[Dataset items]

======

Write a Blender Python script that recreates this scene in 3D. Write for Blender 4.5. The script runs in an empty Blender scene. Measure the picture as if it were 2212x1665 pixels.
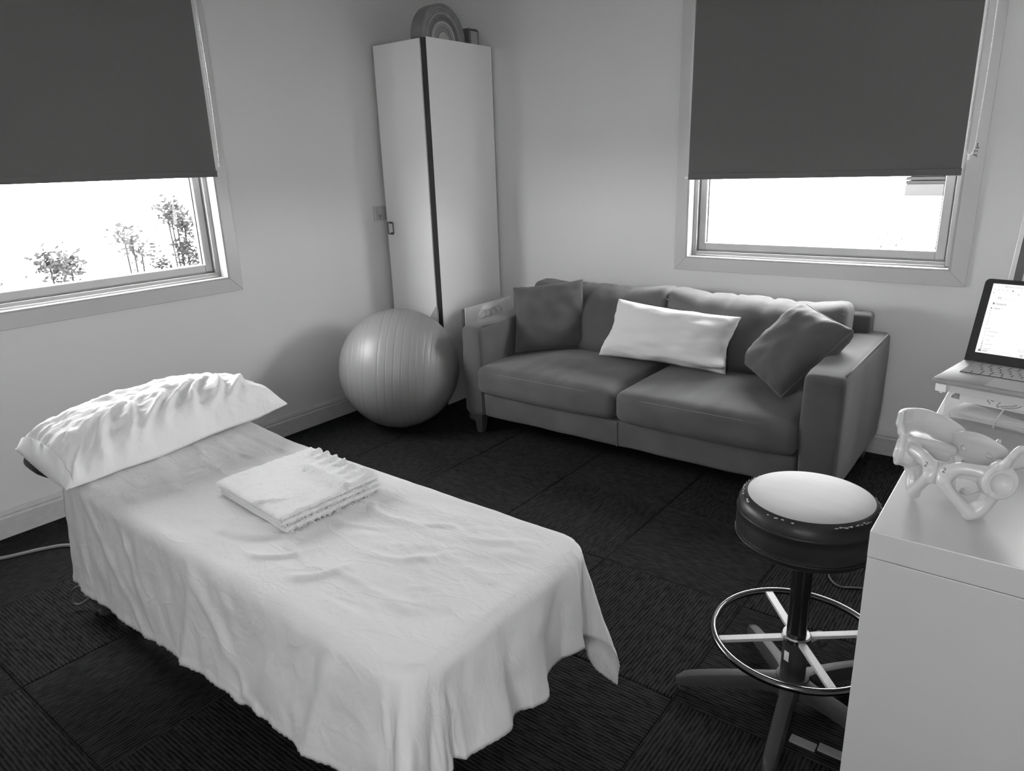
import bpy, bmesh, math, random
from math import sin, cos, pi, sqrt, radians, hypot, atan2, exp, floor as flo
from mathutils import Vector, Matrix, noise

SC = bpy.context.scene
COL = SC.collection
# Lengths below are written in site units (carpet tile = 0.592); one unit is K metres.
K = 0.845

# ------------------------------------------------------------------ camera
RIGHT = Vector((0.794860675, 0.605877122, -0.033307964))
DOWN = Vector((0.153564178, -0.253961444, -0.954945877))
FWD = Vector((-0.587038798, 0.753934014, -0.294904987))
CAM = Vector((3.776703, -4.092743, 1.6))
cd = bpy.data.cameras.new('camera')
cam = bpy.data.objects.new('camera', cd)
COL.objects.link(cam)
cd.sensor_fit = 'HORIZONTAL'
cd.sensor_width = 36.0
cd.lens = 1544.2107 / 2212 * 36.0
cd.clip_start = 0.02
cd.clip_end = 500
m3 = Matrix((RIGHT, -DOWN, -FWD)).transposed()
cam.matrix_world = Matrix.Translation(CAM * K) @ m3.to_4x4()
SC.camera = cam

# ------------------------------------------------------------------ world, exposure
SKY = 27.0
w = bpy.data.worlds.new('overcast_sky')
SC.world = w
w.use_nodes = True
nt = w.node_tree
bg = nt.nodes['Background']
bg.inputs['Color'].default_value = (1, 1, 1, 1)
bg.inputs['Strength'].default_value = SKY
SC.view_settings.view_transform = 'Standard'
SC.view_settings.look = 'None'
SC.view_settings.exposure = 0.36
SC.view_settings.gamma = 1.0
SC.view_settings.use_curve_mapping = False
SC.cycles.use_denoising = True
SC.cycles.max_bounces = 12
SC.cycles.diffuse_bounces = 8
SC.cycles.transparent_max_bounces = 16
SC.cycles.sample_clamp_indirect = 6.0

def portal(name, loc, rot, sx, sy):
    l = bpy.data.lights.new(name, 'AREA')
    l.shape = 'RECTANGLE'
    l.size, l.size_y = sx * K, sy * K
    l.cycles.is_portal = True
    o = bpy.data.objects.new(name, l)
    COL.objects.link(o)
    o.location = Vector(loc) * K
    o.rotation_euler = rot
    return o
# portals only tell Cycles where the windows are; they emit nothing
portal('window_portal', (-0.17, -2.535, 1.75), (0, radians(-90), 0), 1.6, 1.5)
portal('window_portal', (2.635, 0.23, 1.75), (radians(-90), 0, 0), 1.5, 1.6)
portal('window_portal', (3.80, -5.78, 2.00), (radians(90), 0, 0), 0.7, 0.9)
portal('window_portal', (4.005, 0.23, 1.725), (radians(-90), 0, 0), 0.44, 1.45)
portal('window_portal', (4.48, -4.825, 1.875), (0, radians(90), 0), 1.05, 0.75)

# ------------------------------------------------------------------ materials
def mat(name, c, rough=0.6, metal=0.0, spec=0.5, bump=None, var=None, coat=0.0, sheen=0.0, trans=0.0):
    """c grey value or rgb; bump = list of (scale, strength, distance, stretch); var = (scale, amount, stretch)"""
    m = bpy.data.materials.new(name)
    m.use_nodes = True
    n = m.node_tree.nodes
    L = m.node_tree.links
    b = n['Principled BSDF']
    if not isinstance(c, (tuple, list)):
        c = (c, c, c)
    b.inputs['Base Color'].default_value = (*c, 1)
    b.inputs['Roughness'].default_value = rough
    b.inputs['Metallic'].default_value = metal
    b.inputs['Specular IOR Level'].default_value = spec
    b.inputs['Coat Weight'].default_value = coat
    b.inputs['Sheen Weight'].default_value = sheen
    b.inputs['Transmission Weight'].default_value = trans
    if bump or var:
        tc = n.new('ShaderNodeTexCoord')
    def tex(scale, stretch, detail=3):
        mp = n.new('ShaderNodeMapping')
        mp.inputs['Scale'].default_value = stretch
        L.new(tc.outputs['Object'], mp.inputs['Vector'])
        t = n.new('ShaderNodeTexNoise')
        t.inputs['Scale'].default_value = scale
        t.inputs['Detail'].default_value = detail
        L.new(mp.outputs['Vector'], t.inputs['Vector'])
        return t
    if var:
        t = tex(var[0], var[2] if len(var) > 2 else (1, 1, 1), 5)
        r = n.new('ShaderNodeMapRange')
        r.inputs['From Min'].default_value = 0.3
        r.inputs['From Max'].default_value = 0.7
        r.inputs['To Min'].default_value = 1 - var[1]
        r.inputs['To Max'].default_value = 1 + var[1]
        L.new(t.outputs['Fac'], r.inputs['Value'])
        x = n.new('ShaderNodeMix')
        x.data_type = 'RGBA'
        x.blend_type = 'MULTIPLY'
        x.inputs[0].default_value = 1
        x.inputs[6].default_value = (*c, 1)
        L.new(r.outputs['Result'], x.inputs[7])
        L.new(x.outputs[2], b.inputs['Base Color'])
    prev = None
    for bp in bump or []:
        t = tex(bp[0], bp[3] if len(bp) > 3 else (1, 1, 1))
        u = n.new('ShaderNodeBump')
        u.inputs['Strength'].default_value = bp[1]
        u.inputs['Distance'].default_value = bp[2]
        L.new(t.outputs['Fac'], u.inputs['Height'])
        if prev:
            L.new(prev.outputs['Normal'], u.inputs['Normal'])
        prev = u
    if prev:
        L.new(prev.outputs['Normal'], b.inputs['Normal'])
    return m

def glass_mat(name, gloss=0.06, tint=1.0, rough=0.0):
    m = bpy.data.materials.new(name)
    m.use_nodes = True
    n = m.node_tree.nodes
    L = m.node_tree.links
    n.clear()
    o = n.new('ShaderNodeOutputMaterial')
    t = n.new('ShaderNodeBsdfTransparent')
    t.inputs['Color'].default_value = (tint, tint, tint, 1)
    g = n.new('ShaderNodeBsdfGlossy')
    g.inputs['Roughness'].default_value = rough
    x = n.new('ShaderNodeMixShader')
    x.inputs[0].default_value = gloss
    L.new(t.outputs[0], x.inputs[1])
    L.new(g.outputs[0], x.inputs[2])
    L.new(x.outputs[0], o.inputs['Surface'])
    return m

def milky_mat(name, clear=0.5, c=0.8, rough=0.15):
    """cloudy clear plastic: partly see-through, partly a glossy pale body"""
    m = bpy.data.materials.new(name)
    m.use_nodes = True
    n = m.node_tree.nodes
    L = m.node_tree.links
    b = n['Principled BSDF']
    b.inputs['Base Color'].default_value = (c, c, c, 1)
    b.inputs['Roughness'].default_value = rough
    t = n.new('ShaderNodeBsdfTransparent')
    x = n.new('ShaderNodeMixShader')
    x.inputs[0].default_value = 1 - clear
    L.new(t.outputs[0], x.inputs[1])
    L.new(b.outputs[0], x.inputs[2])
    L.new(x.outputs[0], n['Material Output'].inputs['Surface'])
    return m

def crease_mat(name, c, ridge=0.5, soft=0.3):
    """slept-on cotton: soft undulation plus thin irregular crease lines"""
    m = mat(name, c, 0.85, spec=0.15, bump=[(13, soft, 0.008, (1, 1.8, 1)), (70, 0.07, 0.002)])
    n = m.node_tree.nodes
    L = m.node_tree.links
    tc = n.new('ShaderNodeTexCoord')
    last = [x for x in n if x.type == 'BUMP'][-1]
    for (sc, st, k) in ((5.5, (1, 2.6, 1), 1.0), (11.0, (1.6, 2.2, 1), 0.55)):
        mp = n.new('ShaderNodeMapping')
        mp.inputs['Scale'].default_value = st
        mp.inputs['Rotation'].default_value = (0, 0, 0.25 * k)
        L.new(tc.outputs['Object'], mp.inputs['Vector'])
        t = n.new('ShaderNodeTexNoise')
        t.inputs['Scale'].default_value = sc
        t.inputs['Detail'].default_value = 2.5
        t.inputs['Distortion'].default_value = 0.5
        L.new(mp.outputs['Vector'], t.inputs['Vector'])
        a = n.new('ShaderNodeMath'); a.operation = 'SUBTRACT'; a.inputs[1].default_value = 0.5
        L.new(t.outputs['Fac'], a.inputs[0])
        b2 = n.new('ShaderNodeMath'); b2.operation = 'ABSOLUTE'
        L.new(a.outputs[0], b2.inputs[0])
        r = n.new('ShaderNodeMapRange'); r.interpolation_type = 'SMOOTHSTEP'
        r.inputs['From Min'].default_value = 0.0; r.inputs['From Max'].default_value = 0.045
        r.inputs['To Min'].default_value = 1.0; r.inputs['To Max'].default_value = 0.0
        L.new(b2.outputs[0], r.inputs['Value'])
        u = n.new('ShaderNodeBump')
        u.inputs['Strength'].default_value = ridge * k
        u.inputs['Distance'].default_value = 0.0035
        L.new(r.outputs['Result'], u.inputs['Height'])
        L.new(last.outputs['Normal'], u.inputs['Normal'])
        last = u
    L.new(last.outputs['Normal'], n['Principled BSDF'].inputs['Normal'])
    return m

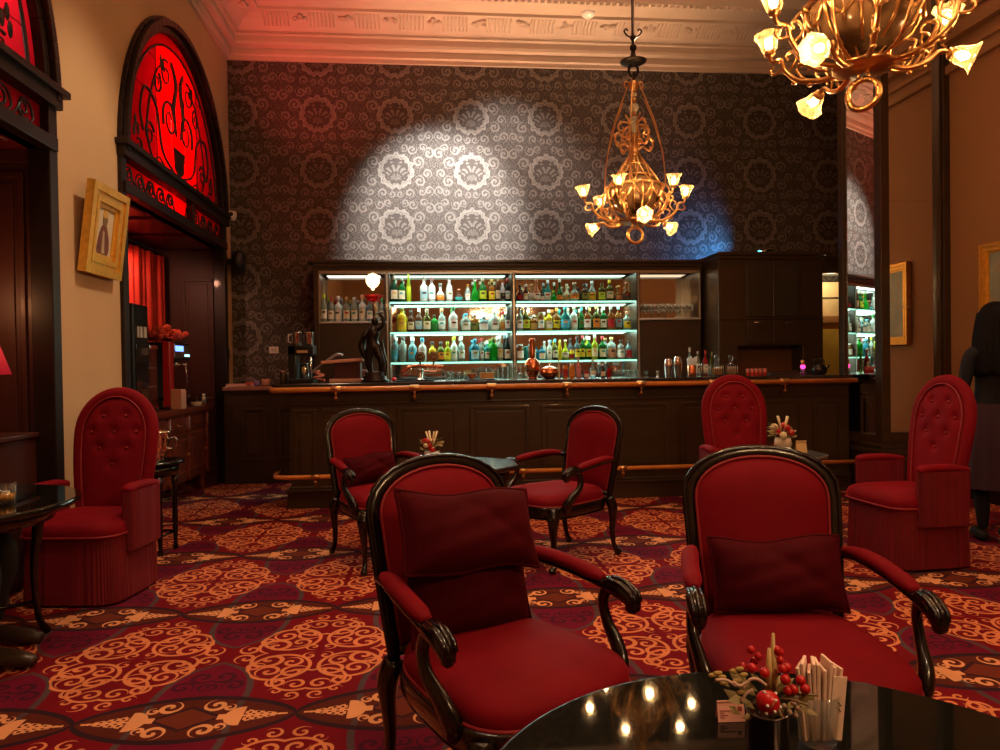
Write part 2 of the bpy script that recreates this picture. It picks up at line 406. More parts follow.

======

— Exercise requirements —
Return from the data every line that holds "scene".

— Exercise result —
Write a Blender Python script that recreates this scene in 3D. Write for Blender 4.5. The script runs in an empty Blender scene. Measure the picture as if it were 2212x1665 pixels.
SC = bpy.context.scene